Snowboarding Mittens or Gloves?

One of the struggles with snowboarding, especially when you first learn to snowboard, is staying warm without being too warm. As a beginner you will likely spend quite a bit of time on the ground, and getting up from the ground. This can lead to you being cold from so much time sitting in the snow or overheating from struggling to get up all of the time with a board strapped to your feet.

As you progress, you will learn what works best for you to regulate your temperature. Being chilly on the way up so you don’t sweat on the way down is usually a good tradeoff. But what do you do about your hands? You want them to stay warm, but you still need to be able to use them, so is the answer a nice toasty pair of gloves, or some super cozy mittens?

The answer depends on the person. Like so many other decisions it comes down to personal preference, but here the big advantages and disadvantages of both are pretty easy to boil down.


Gloves allow you better use of your hands. You will be strapping in repeatedly, if you need to tweak something on your equipment, mess with your boots, or get your phone out of your pocket, you’ll be able to get more of that done with gloves on. The drawback is that they aren’t as warm as mittens.

Mittens will keep you warmer than gloves. Your fingers are all able to have a little party in there, and they will keep each other warm. But you will not have great dexterity.

There are also trigger mitts or lobster claw gloves that separate your thumb and index finger, and your other three fingers are huddling amongst themselves. These are newer to the market and there aren’t a whole lot of options in this category.

Some gloves and mittens have zipper pockets on the back that will allow you to slip a hand warmer in there, or release a little bit of heat if your hands are beginning to sweat. You can also just slide hand warmers in the gloves or mittens even without the little pocket, the pocket just helps to keep the warmers in place and keeps the heat source away from direct contact with your skin in case it gets too hot.


I prefer a Gore-Tex type shell material to leather because I like to be able to wash my mittens. My hands run very cold so I always wear mittens, but I also wear glove liners under the mittens. These serve two main purposes for me 1) they are easier to wash- gloves get funky quickly and 2) when I do need more use of my fingers, I can slip off my mitten and still have some protection. My liners are either wool that will conduct enough heat to operate my phone, or a wicking material with fingertips that will allow you to use a phone.

Many leather gloves will have a waterproof layer too – Gore-Tex, Hipora, or something similar. These layers should keep your hands dry. And dry is will keep you warmer than wet. You should also treat the leather with some type of conditioner and waterproofer…Nikwax and SnowSeal for example.

Make sure that whichever you choose fits you well. If they are too big or two small not only will they be less comfortable, but they will not keep you as warm as they should.

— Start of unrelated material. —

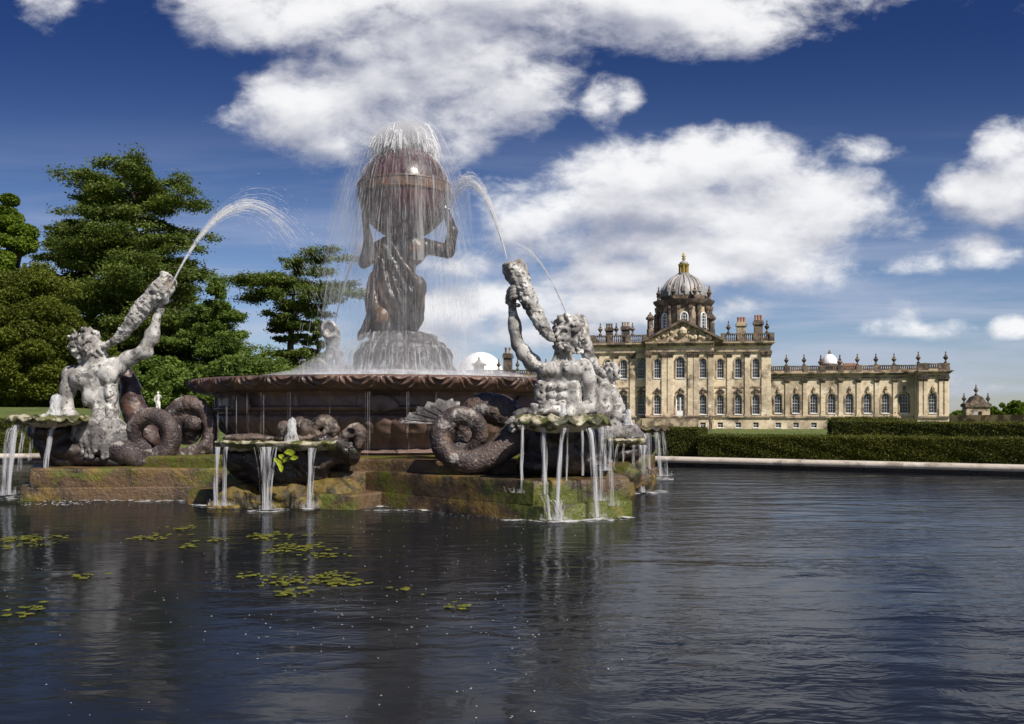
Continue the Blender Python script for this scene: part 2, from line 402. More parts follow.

Gloves and mittens come with regular, close to the wrist cuffs that will tuck into your jacket, or with gauntlet cuffs that are longer and bigger to go over your sleeves. This helps keep the snow out, which is always a good thing. I resisted gauntlet cuffs for a long time, but when that was all I could find in the mittens that I was looking for, I gave in. They are much easier to get on and off when fiddling with a phone, iPod, bindings, etc.

If you run cold, invest in a good pair of mittens. Your hands will thank you. If not, the world is your oyster and you have your pick of whatever handwear you want keeping in mind the good and bad about each choice.  You never want to have to cut a snow day short because your hands are cold.